Nevertheless, when one partner is not on board with the break-up, sex can be thoroughly damaging to the recovery process. While sure, it might feel excellent in the moment, it can confuse your emotional response to an “ending”––it can reignite feelings of intimacy or make either party question the finality or validity of the so-called dumping. 

In any case, there is some logic to the whole break-up-sex-is-the-best-sex adage. For folks who sincerely believe that they are, in fact, boning for a final time, a “last hurrah” mentality will often take over. Like with the last day of school, or your final hours at a job, this is your sole moment to, well, get your kicks. And that last-ditch energy can often help couples relinquish their inhibitions. There’s no self-consciousness re: consequences all ends here. Consider the classic biblical mantra: “Eat, drink and be merry for tomorrow we die.” 

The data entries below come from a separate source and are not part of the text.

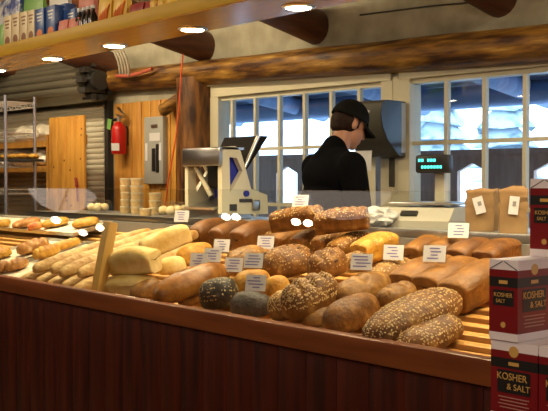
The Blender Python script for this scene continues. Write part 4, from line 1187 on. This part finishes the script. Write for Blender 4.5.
for e in (-1, 1):
    b_.caps(ARM[e], [0.056, 0.042, 0.028], 16)
    b_.caps(LEG[e], [0.085, 0.056, 0.040], 16)
    b_.caps([(-0.04, e * 0.10, 0.045), (0.14, e * 0.115, 0.035)], [0.042, 0.034], 14)
    w = Vector(ARM[e][2]); fw = Vector((0.95, -e * 0.25, -0.18)).normalized(); sd = Vector((0.25 * e, 0.95, 0)).normalized()
    pm = w + fw * 0.07
    b_.sph(pm, (0.048, 0.042, 0.020), 16, Matrix.Rotation(math.atan2(fw.y, fw.x), 4, 'Z'))
    for k_ in range(4):
        r0 = pm + fw * 0.035 + sd * (0.030 - 0.02 * k_); ln = (0.062, 0.072, 0.068, 0.052)[k_]
        b_.caps([r0, r0 + fw * ln * 0.5 + Vector((0, 0, -0.006)), r0 + fw * ln * 0.85 + Vector((0, 0, -0.026))], [0.0095, 0.009, 0.0075], 10)
    th0 = pm - fw * 0.03 - sd * e * 0.03; b_.caps([th0, th0 + fw * 0.035 - sd * e * 0.028, th0 + fw * 0.068 - sd * e * 0.032 + Vector((0, 0, -0.01))], [0.014, 0.011, 0.009], 10)
body = remesh(b_, 'body', skin, wk, 0.0065, 4)
# shirt
m = MB(); torso(m, 0.014)
for e in (-1, 1):
    m.caps([ARM[e][0], ARM[e][1], Vector(ARM[e][1]).lerp(Vector(ARM[e][2]), 0.88)], [0.080, 0.062, 0.044], 16)
    m.caps([(-0.02, e * 0.07, 1.43), (-0.005, e * 0.18, 1.40)], [0.06, 0.072], 14)
m.caps([(-0.022, 0, 1.43), (0.008, 0, 1.50)], [0.090, 0.070], 20)
remesh(m, 'shirt', blackcloth, wk, 0.010, 8)
m = MB()
m.sph((-0.02, 0, 0.93), (0.143, 0.180, 0.11), 22)
for e in (-1, 1): m.caps([LEG[e][0], LEG[e][1], (-0.03, e * 0.10, 0.06)], [0.103, 0.078, 0.066], 16)
remesh(m, 'trousers', trous, wk, 0.012, 6)
for e in (-1, 1):
    m = MB(); m.caps([(-0.05, e * 0.10, 0.055), (0.15, e * 0.118, 0.042)], [0.055, 0.041], 14)
    for v in m.b.verts: v.co.z = max(0.0, v.co.z)
    m.build('shoe', black, wk)
# hair (back and sides) and cap
m = MB(); m.sph(Hq(-0.030, 0, 0.0), (0.082, 0.079, 0.078), 24, Matrix.Rotation(HT, 4, 'Y')); m.sph(Hq(-0.055, 0, -0.035), (0.046, 0.062, 0.042), 20)
for e in (-1, 1): m.caps([Hq(0.012, e * 0.074, 0.035), Hq(0.014, e * 0.073, -0.02)], [0.013, 0.008], 10)
remesh(m, 'hair', hairm, wk, 0.007, 3)
m = MB()
n0 = len(m.b.verts)
bmesh.ops.create_uvsphere(m.b, u_segments=32, v_segments=20, radius=1)
bmesh.ops.delete(m.b, geom=[v for v in m.b.verts if v.co.z < -0.05], context='VERTS')
for v in m.b.verts:
    c = v.co; v.co = Hq(-0.008 + c.x * 0.113, c.y * 0.094, 0.022 + c.z * 0.113)
crown = m.build('cap', capm, wk); sdm = crown.modifiers.new('t', 'SOLIDIFY'); sdm.thickness = 0.004
m = MB(); prevr = None; nb = 14; top = []; 
for i in range(nb + 1):
    a_ = -1.15 + 2.3 * i / nb
    rowv = []
    for j in range(6):
        f = j / 5
        x = 0.100 * math.cos(a_ * 0.9) + f * (0.085 * math.cos(a_ * 0.75)) ; y = 0.084 * math.sin(a_) * (1 - 0.06 * f)
        rowv.append(m.b.verts.new(Hq(x - 0.008, y, 0.028 - 0.028 * f - 2.2 * y * y - 0.25 * f * abs(y) * 0.3)))
    top.append(rowv)
for A, B in zip(top, top[1:]):
    for j in range(5): m.b.faces.new((A[j], A[j+1], B[j+1], B[j]))
o = m.build('brim', capm, crown); sdm = o.modifiers.new('t', 'SOLIDIFY'); sdm.thickness = 0.005

# ------------------------------------------------------------------ customer-side lamps (seen reflected in the glass)
GN = Vector((0, -math.cos(LEAN), math.sin(LEAN))); GP = Vector((0, RY + 0.022, RZ))
def mirror_pt(px, py, dist):
    h_ = hit(px, py, GP, GN); d = ray(px, py); rd = d - 2 * d.dot(GN) * GN
    return h_ + rd * dist
shade_m = emit('frosted_lamp_bowl', (1.0, 0.80, 0.66), 1.6)
for (px, py, ds, rad, lb) in [(60, 188, 3.6, 0.30, 'white frosted pendant bowl lamp on the left of the customer side'), (338, 184, 3.2, 0.34, 'white frosted pendant bowl lamp on the right of the customer side')]:
    p_ = mirror_pt(px, py, ds)
    t = thing('pendant_lamp', p_, lb, 'lamp')
    MB().lathe([(rad * 0.05, -rad * 0.62), (rad * 0.35, -rad * 0.58), (rad * 0.68, -rad * 0.42), (rad * 0.9, -rad * 0.18), (rad, 0.03), (rad * 0.96, 0.03)], seg=32).build('lamp_shade', shade_m, t)
    MB().cyl((0, 0, 0), (0, 0, 3.6 - p_.z), 0.008).build('cord', black, t)
    ld = bpy.data.lights.new('pendant_fill', 'POINT'); ld.energy = 85; ld.color = (1.0, 0.80, 0.52); ld.shadow_soft_size = 0.2
    lo = bpy.data.objects.new('pendant_fill', ld); COL.objects.link(lo); lo.location = (p_.x, p_.y, 3.05)

globe_m = emit('bright_globe', (1.0, 0.85, 0.62), 45.0)
GL = [(56, 220, 2.7, 'far left'), (83, 233, 4.2, 'second from far left'), (100, 228, 4.0, 'third from far left'), (226, 217, 3.6, 'fourth from left'), (236, 217, 3.7, 'fifth from left'), (296, 222, 3.6, 'sixth from left'), (308, 223, 3.7, 'seventh from left')]
for px, py, ds, lb in GL:
    p_ = mirror_pt(px, py, ds)
    t = thing('globe_lamp', p_, 'small bright globe lamp over the customer side, mirrored in the glass, ' + lb, 'lamp', 'globe lamps over the customers')
    MB().sph((0, 0, 0), (0.032, 0.032, 0.024), 16).build('globe', globe_m, t)
    MB().cyl((0, 0, 0.02), (0, 0, 3.55 - p_.z), 0.006).build('cord', black, t)
ld = bpy.data.lights.new('salt_box_fill', 'POINT'); ld.energy = 130; ld.color = (1.0, 0.82, 0.66); ld.shadow_soft_size = 0.15  # unseen fill light, added to brighten the salt boxes from the camera side
lo = bpy.data.objects.new('salt_box_fill', ld); COL.objects.link(lo); lo.location = (0.15, -0.7, 2.6)
# ceiling lamps over the service aisle
def area(loc, rot, sx_, sy__, e, col):
    ld = bpy.data.lights.new('aisle_light', 'AREA'); ld.shape = 'RECTANGLE'; ld.size = sx_; ld.size_y = sy__; ld.energy = e; ld.color = col
    lo = bpy.data.objects.new('aisle_light', ld); COL.objects.link(lo); lo.location = loc; lo.rotation_euler = rot
area((-1.2, 3.0, 2.95), (R(20), 0, R(18)), 1.9, 0.3, 165, (1.0, 0.80, 0.50))
area((-6.5, 2.9, 2.95), (R(25), 0, 0), 3.0, 0.3, 290, (1.0, 0.80, 0.50))

# ------------------------------------------------------------------ sky
wd_ = bpy.data.worlds.new('World'); S.world = wd_; wd_.use_nodes = True
bg = wd_.node_tree.nodes['Background']; bg.inputs[0].default_value = (0.50, 0.74, 1.0, 1); bg.inputs[1].default_value = 6.0
S.cycles.transparent_max_bounces = 16
S.cycles.max_bounces = 8
S.cycles.sample_clamp_indirect = 6.0
S.cycles.caustics_reflective = False; S.cycles.caustics_refractive = False
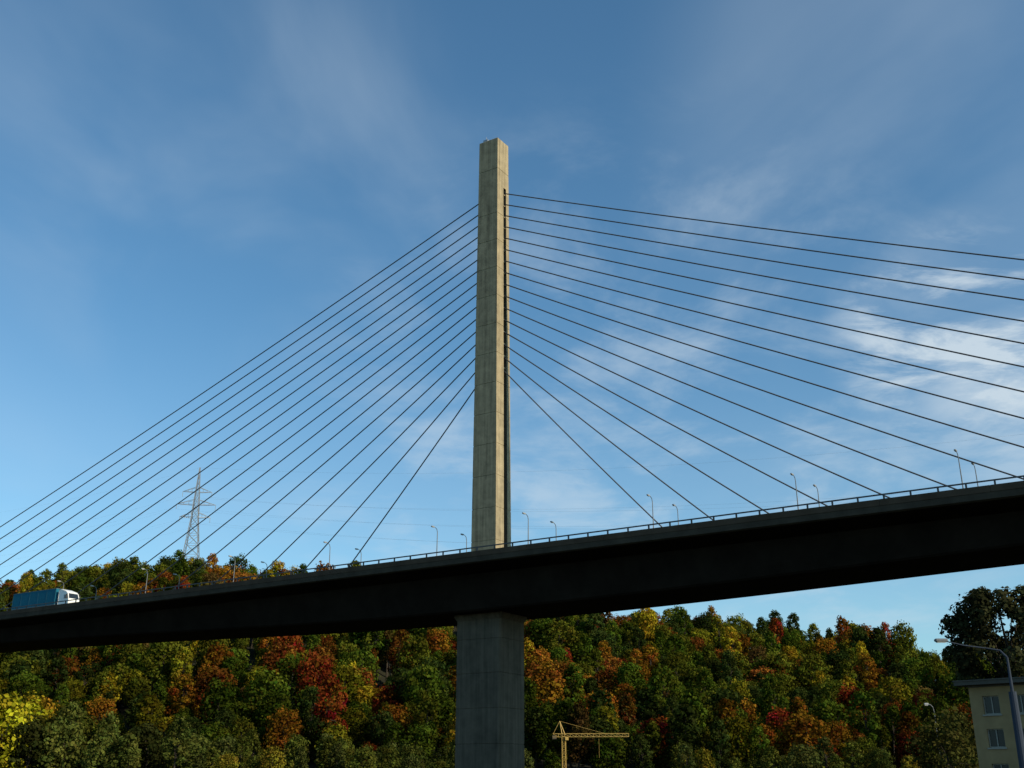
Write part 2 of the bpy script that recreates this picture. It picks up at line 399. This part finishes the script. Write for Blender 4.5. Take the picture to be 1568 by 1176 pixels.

Of course, these rules are neither hard nor fast (though the sex may be) ((sorry, couldn’t help myself)). There is no formula to be played out here. Relationships are nuanced and particular––as is intimacy––and nothing is written in stone. But as you navigate the heat of your relationships’ romantic demise, it might be worthwhile to consider who has the power, and whether or not it’s being exploited. Is the pleasure of the thing taking priority over someone’s emotional wellbeing? Is it a lovely final ceremony you’d like to share? Are you both aligned on the simple hedonism of “going out with a bang”?